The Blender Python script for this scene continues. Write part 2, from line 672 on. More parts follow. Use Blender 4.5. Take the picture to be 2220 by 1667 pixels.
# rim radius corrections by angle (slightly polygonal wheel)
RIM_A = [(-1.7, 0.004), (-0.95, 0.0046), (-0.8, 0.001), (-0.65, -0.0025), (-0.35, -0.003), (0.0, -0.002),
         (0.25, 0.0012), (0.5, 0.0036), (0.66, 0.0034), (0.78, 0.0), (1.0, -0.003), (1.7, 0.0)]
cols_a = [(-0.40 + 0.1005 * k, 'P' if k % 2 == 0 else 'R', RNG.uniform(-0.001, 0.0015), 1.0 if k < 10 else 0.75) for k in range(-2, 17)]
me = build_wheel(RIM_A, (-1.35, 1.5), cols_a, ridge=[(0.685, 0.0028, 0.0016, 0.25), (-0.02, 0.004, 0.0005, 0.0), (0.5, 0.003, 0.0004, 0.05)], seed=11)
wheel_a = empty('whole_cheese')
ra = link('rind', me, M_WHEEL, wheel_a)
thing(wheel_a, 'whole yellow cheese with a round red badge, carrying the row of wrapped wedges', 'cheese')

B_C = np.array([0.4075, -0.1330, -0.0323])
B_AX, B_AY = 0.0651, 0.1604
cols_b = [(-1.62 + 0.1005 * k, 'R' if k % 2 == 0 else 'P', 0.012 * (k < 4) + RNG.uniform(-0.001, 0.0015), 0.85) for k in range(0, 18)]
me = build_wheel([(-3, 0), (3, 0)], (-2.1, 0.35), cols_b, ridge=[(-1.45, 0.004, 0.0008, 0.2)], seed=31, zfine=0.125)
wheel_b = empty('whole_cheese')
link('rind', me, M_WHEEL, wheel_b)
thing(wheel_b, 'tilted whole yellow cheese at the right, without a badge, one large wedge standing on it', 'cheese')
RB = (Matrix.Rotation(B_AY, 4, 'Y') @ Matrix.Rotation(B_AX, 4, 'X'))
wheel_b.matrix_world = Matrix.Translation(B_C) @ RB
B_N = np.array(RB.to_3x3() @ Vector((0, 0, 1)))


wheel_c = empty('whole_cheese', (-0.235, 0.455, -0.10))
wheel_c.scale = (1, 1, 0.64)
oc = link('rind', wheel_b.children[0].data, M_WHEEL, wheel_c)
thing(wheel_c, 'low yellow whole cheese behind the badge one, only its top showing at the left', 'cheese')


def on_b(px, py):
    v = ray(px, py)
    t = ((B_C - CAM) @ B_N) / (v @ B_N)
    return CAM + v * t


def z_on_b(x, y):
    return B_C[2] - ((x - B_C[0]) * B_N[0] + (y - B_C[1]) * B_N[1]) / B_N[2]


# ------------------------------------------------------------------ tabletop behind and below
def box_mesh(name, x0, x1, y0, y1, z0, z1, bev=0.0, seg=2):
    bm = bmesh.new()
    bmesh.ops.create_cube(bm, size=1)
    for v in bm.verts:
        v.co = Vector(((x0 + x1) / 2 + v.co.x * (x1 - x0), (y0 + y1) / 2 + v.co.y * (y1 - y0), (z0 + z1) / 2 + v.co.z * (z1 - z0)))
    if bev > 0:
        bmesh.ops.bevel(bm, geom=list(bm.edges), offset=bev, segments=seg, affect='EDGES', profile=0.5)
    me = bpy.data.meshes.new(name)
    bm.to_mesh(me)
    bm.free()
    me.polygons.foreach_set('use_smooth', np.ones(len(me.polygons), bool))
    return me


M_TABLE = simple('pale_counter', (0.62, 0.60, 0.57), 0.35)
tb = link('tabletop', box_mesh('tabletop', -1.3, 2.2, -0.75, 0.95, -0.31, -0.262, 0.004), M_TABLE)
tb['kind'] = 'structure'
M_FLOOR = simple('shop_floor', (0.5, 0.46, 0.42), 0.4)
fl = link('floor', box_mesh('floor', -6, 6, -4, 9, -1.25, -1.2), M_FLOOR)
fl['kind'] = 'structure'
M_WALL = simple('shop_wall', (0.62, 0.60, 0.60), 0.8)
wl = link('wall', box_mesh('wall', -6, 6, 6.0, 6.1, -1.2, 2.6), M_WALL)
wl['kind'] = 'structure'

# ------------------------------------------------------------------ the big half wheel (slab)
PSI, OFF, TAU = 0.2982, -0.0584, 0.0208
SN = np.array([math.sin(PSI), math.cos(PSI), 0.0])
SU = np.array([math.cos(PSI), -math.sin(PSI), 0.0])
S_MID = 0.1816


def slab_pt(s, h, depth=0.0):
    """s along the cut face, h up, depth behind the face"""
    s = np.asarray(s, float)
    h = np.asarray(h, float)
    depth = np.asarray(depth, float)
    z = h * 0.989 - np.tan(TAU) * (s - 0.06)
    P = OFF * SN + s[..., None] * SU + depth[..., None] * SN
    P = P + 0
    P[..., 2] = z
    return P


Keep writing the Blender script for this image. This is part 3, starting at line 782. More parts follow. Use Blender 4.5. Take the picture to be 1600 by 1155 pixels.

····················

■ DIRECTIONS ■
Quote the entire listing above exactly.

■ TASK OUTPUT ■
The Blender Python script for this scene continues. Write part 2, from line 672 on. More parts follow. Use Blender 4.5. Take the picture to be 2220 by 1667 pixels.
# rim radius corrections by angle (slightly polygonal wheel)
RIM_A = [(-1.7, 0.004), (-0.95, 0.0046), (-0.8, 0.001), (-0.65, -0.0025), (-0.35, -0.003), (0.0, -0.002),
         (0.25, 0.0012), (0.5, 0.0036), (0.66, 0.0034), (0.78, 0.0), (1.0, -0.003), (1.7, 0.0)]
cols_a = [(-0.40 + 0.1005 * k, 'P' if k % 2 == 0 else 'R', RNG.uniform(-0.001, 0.0015), 1.0 if k < 10 else 0.75) for k in range(-2, 17)]
me = build_wheel(RIM_A, (-1.35, 1.5), cols_a, ridge=[(0.685, 0.0028, 0.0016, 0.25), (-0.02, 0.004, 0.0005, 0.0), (0.5, 0.003, 0.0004, 0.05)], seed=11)
wheel_a = empty('whole_cheese')
ra = link('rind', me, M_WHEEL, wheel_a)
thing(wheel_a, 'whole yellow cheese with a round red badge, carrying the row of wrapped wedges', 'cheese')

B_C = np.array([0.4075, -0.1330, -0.0323])
B_AX, B_AY = 0.0651, 0.1604
cols_b = [(-1.62 + 0.1005 * k, 'R' if k % 2 == 0 else 'P', 0.012 * (k < 4) + RNG.uniform(-0.001, 0.0015), 0.85) for k in range(0, 18)]
me = build_wheel([(-3, 0), (3, 0)], (-2.1, 0.35), cols_b, ridge=[(-1.45, 0.004, 0.0008, 0.2)], seed=31, zfine=0.125)
wheel_b = empty('whole_cheese')
link('rind', me, M_WHEEL, wheel_b)
thing(wheel_b, 'tilted whole yellow cheese at the right, without a badge, one large wedge standing on it', 'cheese')
RB = (Matrix.Rotation(B_AY, 4, 'Y') @ Matrix.Rotation(B_AX, 4, 'X'))
wheel_b.matrix_world = Matrix.Translation(B_C) @ RB
B_N = np.array(RB.to_3x3() @ Vector((0, 0, 1)))


wheel_c = empty('whole_cheese', (-0.235, 0.455, -0.10))
wheel_c.scale = (1, 1, 0.64)
oc = link('rind', wheel_b.children[0].data, M_WHEEL, wheel_c)
thing(wheel_c, 'low yellow whole cheese behind the badge one, only its top showing at the left', 'cheese')


def on_b(px, py):
    v = ray(px, py)
    t = ((B_C - CAM) @ B_N) / (v @ B_N)
    return CAM + v * t


def z_on_b(x, y):
    return B_C[2] - ((x - B_C[0]) * B_N[0] + (y - B_C[1]) * B_N[1]) / B_N[2]


# ------------------------------------------------------------------ tabletop behind and below
def box_mesh(name, x0, x1, y0, y1, z0, z1, bev=0.0, seg=2):
    bm = bmesh.new()
    bmesh.ops.create_cube(bm, size=1)
    for v in bm.verts:
        v.co = Vector(((x0 + x1) / 2 + v.co.x * (x1 - x0), (y0 + y1) / 2 + v.co.y * (y1 - y0), (z0 + z1) / 2 + v.co.z * (z1 - z0)))
    if bev > 0:
        bmesh.ops.bevel(bm, geom=list(bm.edges), offset=bev, segments=seg, affect='EDGES', profile=0.5)
    me = bpy.data.meshes.new(name)
    bm.to_mesh(me)
    bm.free()
    me.polygons.foreach_set('use_smooth', np.ones(len(me.polygons), bool))
    return me


M_TABLE = simple('pale_counter', (0.62, 0.60, 0.57), 0.35)
tb = link('tabletop', box_mesh('tabletop', -1.3, 2.2, -0.75, 0.95, -0.31, -0.262, 0.004), M_TABLE)
tb['kind'] = 'structure'
M_FLOOR = simple('shop_floor', (0.5, 0.46, 0.42), 0.4)
fl = link('floor', box_mesh('floor', -6, 6, -4, 9, -1.25, -1.2), M_FLOOR)
fl['kind'] = 'structure'
M_WALL = simple('shop_wall', (0.62, 0.60, 0.60), 0.8)
wl = link('wall', box_mesh('wall', -6, 6, 6.0, 6.1, -1.2, 2.6), M_WALL)
wl['kind'] = 'structure'

# ------------------------------------------------------------------ the big half wheel (slab)
PSI, OFF, TAU = 0.2982, -0.0584, 0.0208
SN = np.array([math.sin(PSI), math.cos(PSI), 0.0])
SU = np.array([math.cos(PSI), -math.sin(PSI), 0.0])
S_MID = 0.1816


def slab_pt(s, h, depth=0.0):
    """s along the cut face, h up, depth behind the face"""
    s = np.asarray(s, float)
    h = np.asarray(h, float)
    depth = np.asarray(depth, float)
    z = h * 0.989 - np.tan(TAU) * (s - 0.06)
    P = OFF * SN + s[..., None] * SU + depth[..., None] * SN
    P = P + 0
    P[..., 2] = z
    return P


Keep writing the Blender script for this image. This is part 3, starting at line 782. More parts follow. Use Blender 4.5. Take the picture to be 1600 by 1155 pixels.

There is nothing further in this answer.